Make It Part of the Culture

One of the reasons employees don’t volunteer names of potential candidates is because they’re never asked. Yet their knowledge of your business and what it takes to work there puts them in a unique position. Current employees can likely provide the highest quality of potential recruits. So make it part of your culture when you have a vacancy to first ask current employees who they think might be a good fit. It might be an announcement at an employee meeting, a notice on their paycheck stub or a sign in the break area. Ask employees who they know that might be a good fit to work at your business.

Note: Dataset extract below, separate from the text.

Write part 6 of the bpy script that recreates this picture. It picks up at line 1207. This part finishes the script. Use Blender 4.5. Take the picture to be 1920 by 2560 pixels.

Finding Great Hires Through Your Employees

Help Them Tell Your Story

Provide help in describing the kind of employee you want to find. Start by identifying your ideal employee. What skills do they possess? How do they work with other people? What can your business do for them? Some businesses actually develop a fictional sketch of their ideal candidate. Employees can share that with potential recruits so they can evaluate whether or not it might be a good fit. Collateral materials like this help you communicate with a consistent voice to people who might be interested in working at your business. Paired with the first-hand information from your current employees, a would-be employee gets a good picture of what it might be like to work for you.

Provide an Incentive

Recognize employees for providing a referral to a potential hire. Some businesses have a formal program that provides monetary rewards. Typically, it is a cumulative amount where the first reward is given when the application is submitted. Then, an additional amount might be given at hire and another one year later, if the new associate is still employed. That tends to produce higher quality referrals, and it gives current employees an incentive to assist with retention. Some businesses allow spouses, vendors and customers to be eligible for rewards. Remember that non-monetary rewards can also be just as effective.

It makes good business sense to tap your current employees as sources for finding great new hires. They know the job and your business, so they’re in an excellent position to identify quality candidates. Consider these three ways to start an employee referral program in your small business.